そして、82年にデビューし、アイドルの域を超えた「歌姫」に君臨したのが中森明菜(50)だ。その伝説は、デビュー前の「スター誕生!」(日本テレビ系)から発揮されている。
「童謡を歌えとおっしゃいますが『スタ誕』は、童謡は受け付けてくれないんじゃないですか?」
顔が童顔だから童謡でも歌えと揶揄した女性審査員に対し、オンエアされていることも忘れて食ってかかったのだ。
明菜の所属事務所の社長だった花見赫氏は、数々のトラブルを含めて懐かしがった。
「明菜のエッセイ本に『私はバカだからバカな高校しか行けなかったの』と書いてあった。ゴーストライターが書いたものではあるけど、学校はカンカンだよ。明菜の代わりに謝罪に行ったことも、1度や2度ではなかったね」
2作目の「少女A」が大ヒットしてスターダムにのし上がるが、デビューしたばかりの新人がコトもあろうにレコーディングを拒否。

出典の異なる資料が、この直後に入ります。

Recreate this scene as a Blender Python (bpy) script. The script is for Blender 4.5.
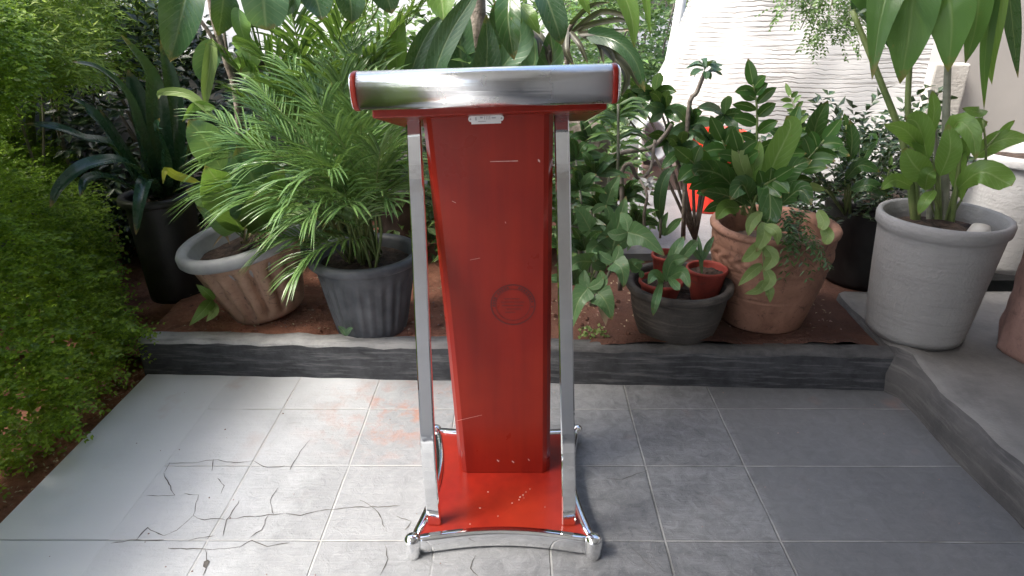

同曲を作詞した売野雅勇氏が振り返る。
「タイトルの『少女A』が、自分のイニシャルだと思って歌おうとしない。これらは世代の総称だからとディレクターが説得して、何とかマイクの前に立たせた。あれだけイヤがっていたけど、一発でOKが出たから大したものだよ」
ライブで歌うことを含めた明菜の完全復活は実現するだろうか──。